A moral da história: a imortalidade da mente — conseguida por meio da transferência das consciências para novos corpos — implica também na imortalidade dos cantos mais escuros e vis de nossa natureza.
Puxa, Ruy. Sua reflexão final está de tirar o chapéu! "a imortalidade dos cantos mais escuros e vis de nossa natureza." Será que nossa luz e sombra são faces de uma mesma moeda? Seria possível mantermos apenas uma delas em nossa natureza...?
Obrigado pela indagação, Carlinha. É, de fato, uma questão instigante. Eu, particularmente, acredito (sempre o otimista...) que a evolução a que estamos sujeitos, também implica na evolução da psique, se bem que de maneira bem mais lenta que qualquer outra trilha evolutiva pela qual tenhamos o potencial de passar. Um dia, num futuro muito distante, penso que vamos nos livrar desse lado sombrio. Mas que vai demorar para chegarmos lá, ah vai...
Ruy e Carla, vcs gostariam de viver num mundo de Dalai Lamas? Ok, ok, exagerei, mas vcs gostariam de viver no país mais feliz do mundo, a Dinamarca? Se todos nós virássemos Dinamarqueses ia ser bom? E na Finlândia? Aliás, a Ana Rosa Qintana não acha... “Estupenda la educación en Finlandia, y el frío, los suicidios y no poder sentarte en una terraza a tomarte unas cañas y unas tapas”
Puxa, eu adoraria viver em um mundo em que todos vivêssemos a fraternidade do Dalai Lama, com certeza, Jaylei. Ao invés de nos maldizermos, de nos invejarmos, de nos odiarmos, de nos desprezarmos, de nos sacanearmos, e tal, seria maravilhoso se nos amássemos de verdade. É isso que um dia espero que possamos fazer, ams tenho certeza de que não será em meu tempo de vida ou, sequer, nesse milênio.
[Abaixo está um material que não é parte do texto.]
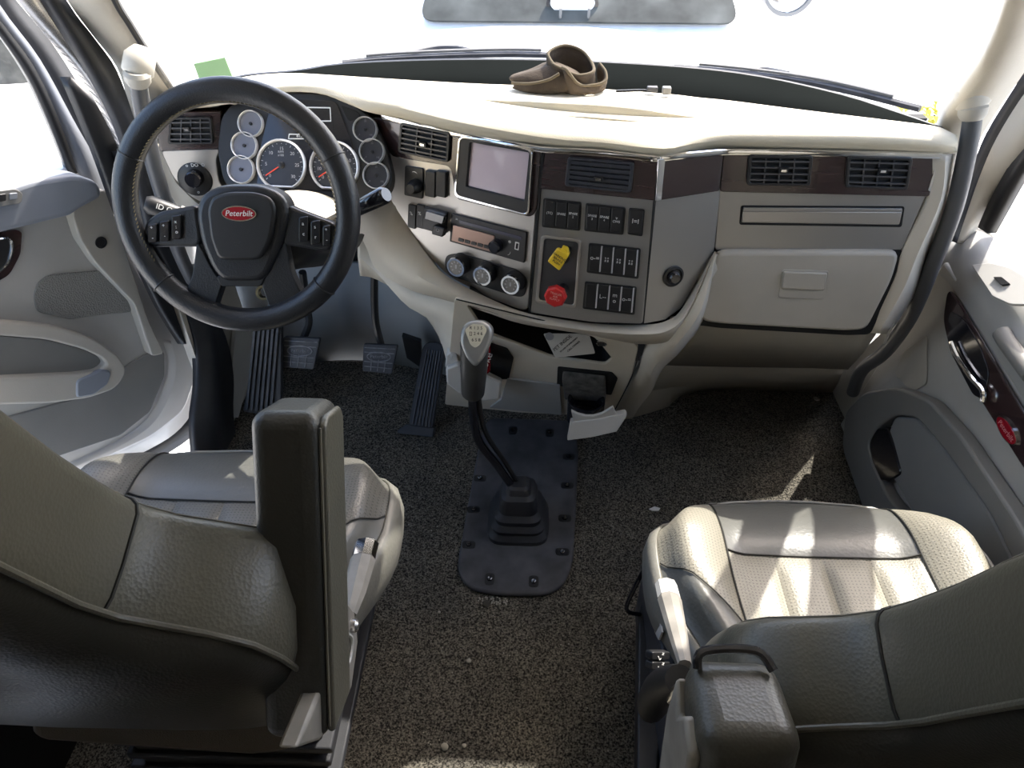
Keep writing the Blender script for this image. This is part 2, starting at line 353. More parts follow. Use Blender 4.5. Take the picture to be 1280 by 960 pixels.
# firewall and kick panels
surf('wall_front', [[AY(270, 330, 1.80), AY(330, 330, 1.80), AY(440, 330, 1.80), AY(520, 330, 1.80), AY(620, 330, 1.80)],
                    [AY(280, 400, 1.80), AY(340, 400, 1.80), AY(440, 400, 1.79), AY(520, 405, 1.77), AY(620, 420, 1.75)],
                    [AZ(300, 470, 0), AZ(360, 456, 0), AZ(440, 450, 0), AZ(510, 458, 0), AZ(600, 480, 0)]], FIRE, solid=.02, label='blue grey firewall panel behind the pedals', kind='structure')
mk('wall_front_upper', *g_prism([(-.95, 1.84, -.02), (.95, 1.84, -.02), (.95, 1.84, .78), (-.95, 1.84, .78)], (0, .03, 0)), DARK, label='dark bulkhead behind the dashboard', kind='structure').name = 'wall_firewall'
mk('trim_9', *g_prism([AX(205, 330, -.85), AX(285, 330, -.85), (-.85, 1.80, .0), (-.85, 1.45, .0)], (-.02, 0, 0)), GREIGE, label='grey kick panel left of the foot rest', kind='structure')
mk('trim_10', *g_prism([AX(1052, 462, .90), AX(1120, 400, .90), AX(1100, 520, .9), (.90, 1.50, 0), (.90, 1.74, 0)], (.02, 0, 0)), GREIGE, label='grey kick panel beside the passenger footwell', kind='structure')
# right aperture strips above the passenger door
stripx('trim_11', [(1300, 60), (1270, 106), (1232, 168), (1214, 215), (1200, 262), (1190, 300)], [(1330, 60), (1284, 112), (1246, 172), (1224, 222), (1208, 268), (1196, 304)], .87, .885, RUBBER, 'black seal along the right pillar', up=1)
stripx('trim_12', [(1330, 60), (1284, 112), (1246, 172), (1224, 222), (1208, 268), (1196, 304)], [(1350, 120), (1290, 200), (1258, 240), (1238, 262), (1222, 288), (1212, 305)], .885, .93, GREIGE, 'grey mirror corner trim on the passenger door', up=1)
stripx('trim_13', [(1340, 80), (1285, 165), (1258, 212), (1236, 252), (1222, 284)], [(1360, 90), (1300, 178), (1268, 230), (1247, 268), (1234, 292)], .915, .92, BLACK, 'black window channel on the passenger door', up=1)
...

Quanto à Finlândia ou a Dinamarca, pelo que me consta, os progressos são visíveis, mas se já conseguiram domar 0,15% a mais do que nós seus instintos mais baixos e torpes, é muito: são crianças como nós, muito distantes ainda do ideal. E mais: livrarmo-nos de nossa selvageria não implica em abdicarmos da cerveja e dos quitutes, assim como não implica abraçarmos a depressão e o suicídio. Bom Carnaval procê.